Tuesday, 7 June 2011

Dead Poets Society

1989 by Peter Weir

Some years back there was a movie in Malayalam from Fazil, Life is Beautiful. I liked it then, as it was a different attempt from all the stupid ones that were coming out in that time. Also it was one attempt by Mohanlal to perform a role which didnt had any of his routing song/fights/walking scenes. The movie still looked up at his character was one of the reasons it didnt turn out as great. Also the private life of Mohanlal's character was portrayed in a way, the 'hypocritic' Keralan family audiences thought was not fit for a family watch. Neither the fans nor the family approved of the movie and it was a big flop. It was a better movie from Fazil after a couple of horrible attempts since his master piece Manichitrathaazhu. Thanks to my friend Jijo, I watch Dead Poets Society and it is quite embarassing that Fazil infact destroyed an excellent movie of the 80's through his terrible adaptation. I dont know why Fazil decided to run a parallel story in the teachers school life, in the form of his personal life involving his wife and sister in law. That, now I can see, was a weird decision.

In a famous boarding school, a new English teacher arrives and urges his students to look at literature and life in a different way. 'Carpe diem' - he says, ie to Seize the day, as everybody is going to be food for worms very soon. So enjoy life. He instills confidence in the students to go for things what they really like. However, parents and the school itself is not impressed as one of the students kills himself when his parents are against his wishes. 

The best part of this movie is definitely the performance by Robin Williams, as Mr. Keating the teacher who wants the students to be free thinkers. A sublime performance, I must say, never going over board even during some scenes where a bit of overdoing would have been pardonable. From the character, Mr. Williams could have made Mr. Keatings a very theatrical person, but he isnt. A wonderful performance indeed.

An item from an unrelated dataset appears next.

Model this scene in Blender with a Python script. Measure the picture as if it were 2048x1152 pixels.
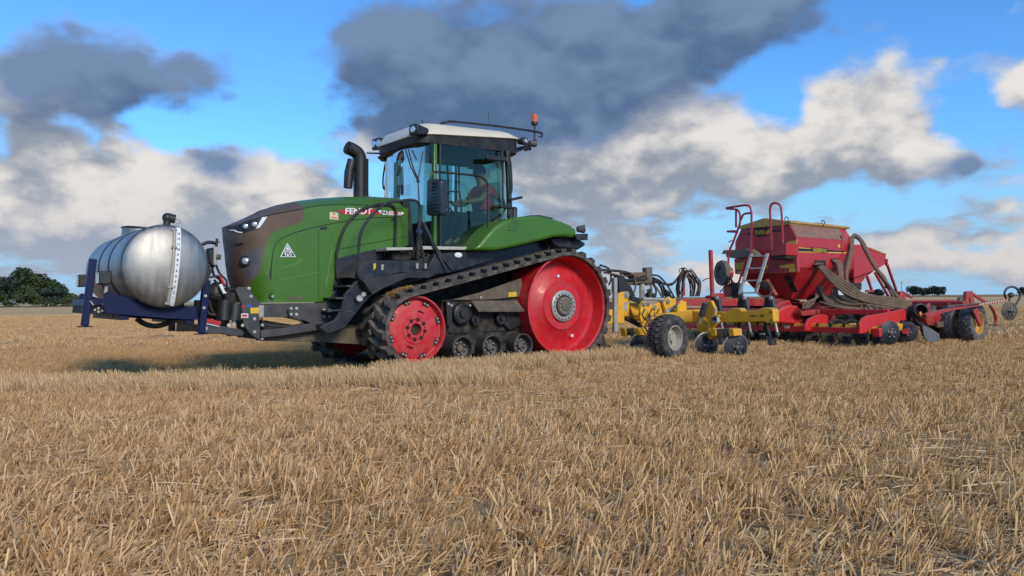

The climax, when most of the children stands on top of the desk, just to be against the school's conformity, as a recognition to their teacher or a kind of see off for him, or a way of apologising was very beautiful. A single shot shows that the other students who didn't get up, where leaning towards the front desk as a sign of being embarassed or guilty to not supporting Mr. Keatings, was really nice. Even in these scenes, the movie never goes over board is a real credit for the director.

At the same time, the drama performed by the students by which one of them is applauded by one and all, I thought looked a bit mediocre. Nothing extra ordinary was shown for all those around to look at him as a star.

I am sure there would be at least a few parents who would have decided to not forbid their wards from seeking their wishes. If there were, I am sure this movie is a great success.  In fact, it would not be a bad idea for every parents to watch this movie. Some serious points are told in a simple way.

By the way, Dead Poets Society, is a stunning title.

In my 16 years of work experience, I have had the luck to meet people from all over the world. Especially during a 9 year stint in a cultural centre, I met people even from the remote parts of the world and made friends with nationalities (people used to stay for a long period, even upto an year or so sometimes) from every where. One thing I realised during all these period was that, Indians are more adept in meeting the hard ships of life. Of course we (this is not true for the new Indian generation of the affluent class, I agree) learn life a hard way and Indians seems to show more common sense, this in spite of not being literate or as educated as in the west. It is quite strange then that our movie makers always wants to go overboard or explain too much to illustrate things in their movie. Do they really take their own people as illiterate fools. I simply dont get this.